Did Magne killed Vidar, and Ran was too scared to go to the authorities (like she said to the psychologist) or Vidar died of heart attack? In the first case... WTF?! In the second case.... what was the reason he "broke" with Laurits? Was it because Laurits was sick of Magne accusing the Jutuls of weird fantasy evil shit?
Did Magne just imagined Ran and Fjor beating Laurits to a pulp? Because what reason would they have to do it in a no-giant-no-Thor world? Maybe Ran did break in the Seiers home, angry about Laurits being Vidar's son. But outside that?
Was Magne keeping telling shit about Thor and giants, like we saw, but we never saw the real life reaction of those around him (like Iman, Laurits, Saxa etc); or there was no real life reaction because even whole interactions were totally in his head?
Like, Iman was convinced by him of their power while playing batman and Robin, or she though he was weird but he imagined her reaction differently?

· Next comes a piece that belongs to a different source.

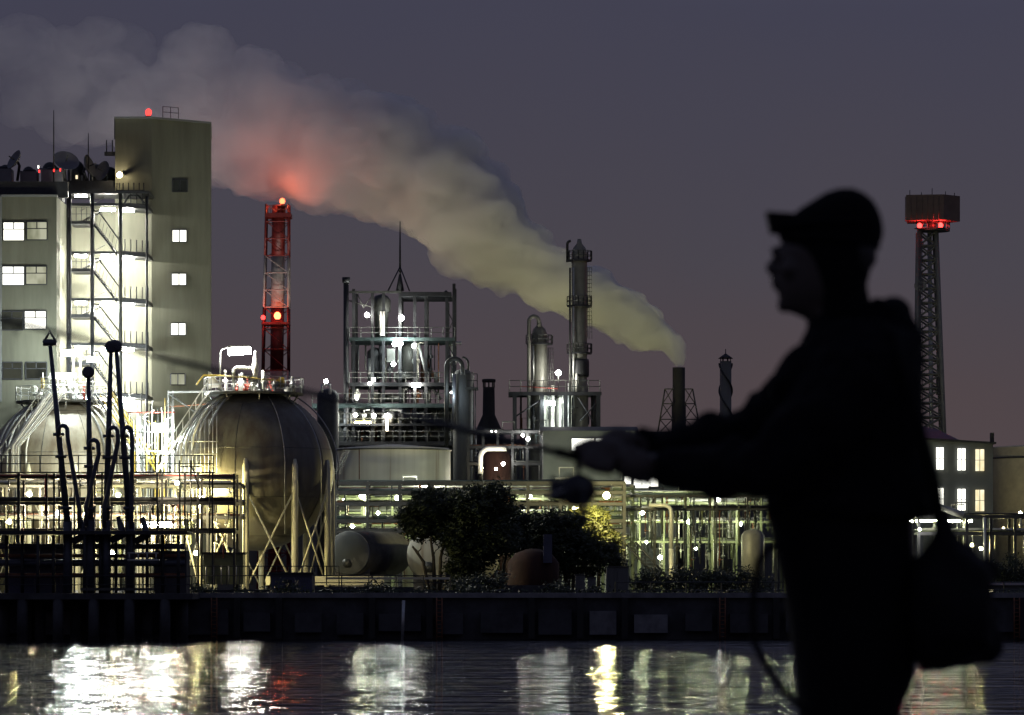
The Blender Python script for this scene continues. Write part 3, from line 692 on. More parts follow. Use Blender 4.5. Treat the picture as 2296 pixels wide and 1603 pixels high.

Or he never even interacted with her so closely?
Did Magne really slept with Saxa, or he was just his imagination? Considering Freya he must have... Does it mean that Saxa really brought home a boy who repeatedly threatened her family for no good reason at all?
Did Magne went around with a big hammer threatening the Jotuls and they were just to scared of his madness to go to the police??
If that is, it is a miracle that kid is not in jail!